Chernow’s aim is to make of Washington something other than a 'lifeless waxwork,' an 'impossibly stiff and wooden figure, composed of too much marble to be quite human.' That has been the aim of every Washington biographer, and none of them have achieved it.
... purists may wonder whether we really need another Washington biography. Strictly speaking, the answer has to be: not this one ... The author brings no new evidence to bear and advances no fundamentally new interpretation. The justification for Chernow’s book lies elsewhere: in the fluency of the argument, the wisdom of the author’s judgments, and – despite its length – the tautness of the narrative, which keeps the reader engrossed from the first to the last page. Some stylistic slips and a tendency towards the homespun aside, the author writes well, and has a remarkable eye for telling anecdotes and quotations ... Wisely, Chernow does not explicitly set out to write a biography 'for our times’. All the same, his account bears an obvious message for American readers: big government, far from being a betrayal of the Founding Fathers, is as American as pecan pie.
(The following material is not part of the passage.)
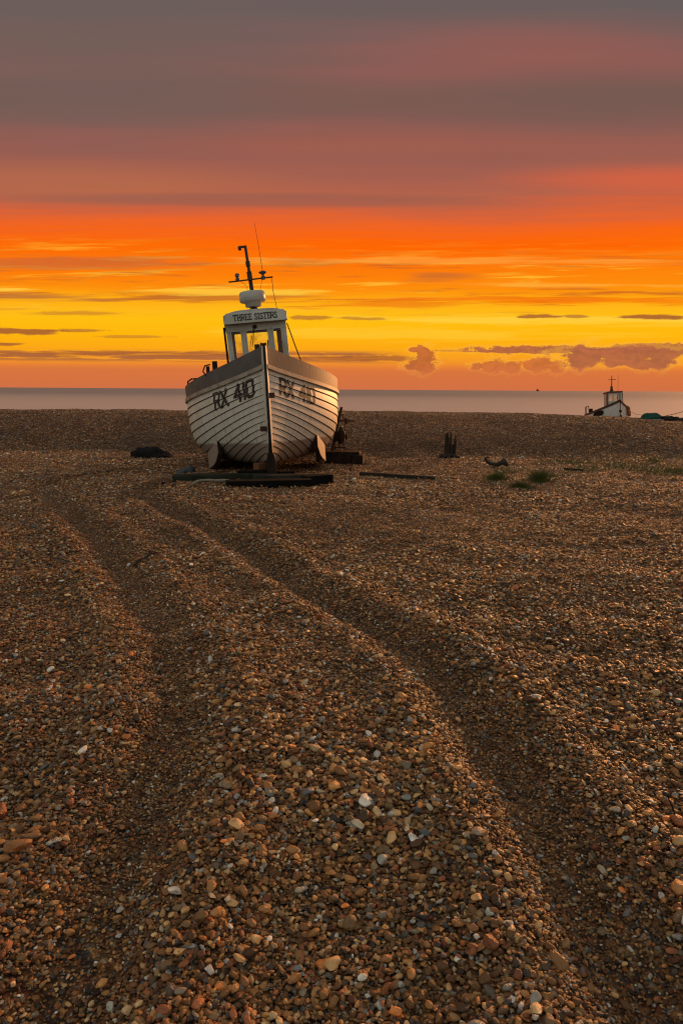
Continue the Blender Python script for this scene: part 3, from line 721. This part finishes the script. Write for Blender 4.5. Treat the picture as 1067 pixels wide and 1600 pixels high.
f.box(p + Vector((-0.035, 0.0, 0.03)), (0.02, 0.12, 0.10)).box(p + Vector((0.035, 0.0, 0.03)), (0.02, 0.12, 0.10)).tube([p + Vector((-0.05, 0, 0.05)), p + Vector((0.05, 0, 0.05))], 0.028, 10)
f.box(p + Vector((-0.10, 0.12, 0.02)), (0.09, 0.09, 0.10)).tube([p + Vector((0.08, .1, -.02)), p + Vector((0.08, .1, .13))], 0.012)
f.build('bow_roller', M['rust'], boat, bevel=0.006)
# wheelhouse
WY, WD, WW, WZ0, WZ1 = 2.95, 1.35, 0.60, 1.40, 2.93
ctr = Vector((0.02, 0, 0))
wh = MB()
ft = 0.05
def wall_front(mb, y, holes, m):                      # a flat wall with rectangular openings, butted strips
    xs_ = sorted({-WW, WW, *[h[0] for h in holes], *[h[1] for h in holes]})
    z0, z1 = holes[0][2], holes[0][3]
    mb.box((0, y, (WZ0 + z0) / 2), (2 * WW, ft, z0 - WZ0), m=m); mb.box((0, y, (WZ1 + z1) / 2), (2 * WW, ft, WZ1 - z1), m=m)
    prev = -WW
    for h in holes:
        mb.box(((prev + h[0]) / 2, y, (z0 + z1) / 2), (h[0] - prev, ft, z1 - z0), m=m); prev = h[1]
    mb.box(((prev + WW) / 2, y, (z0 + z1) / 2), (WW - prev, ft, z1 - z0), m=m)
holes = [(-0.51, -0.315, 2.10, 2.78), (-0.21, 0.22, 2.10, 2.78), (0.325, 0.49, 2.10, 2.78)]
wall_front(wh, WY, holes, 0)
wall_front(wh, WY + WD, [(-0.45, 0.46, 1.7, 2.885)], 0)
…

Chernow makes familiar scenes fresh (like the crossing of the Delaware) and expertly brings the provisional revolutionary and early Republican eras to life ... while he never hides Washington's less than saintly moments or shirks the vexed question of slavery, he often seems to ignore the data he's collected. Examples of shady dealing are quickly followed by tales of Washington's unimpeachable ethics or impeccable political savvy. At times it feels as if Chernow, for all his careful research and talent for synthesis, is in the grip of a full-scale crush. The result is a good book that would have been great if better edited, and if Chernow had trusted that Washington's many merits, even when accompanied by his faults, would speak for themselves.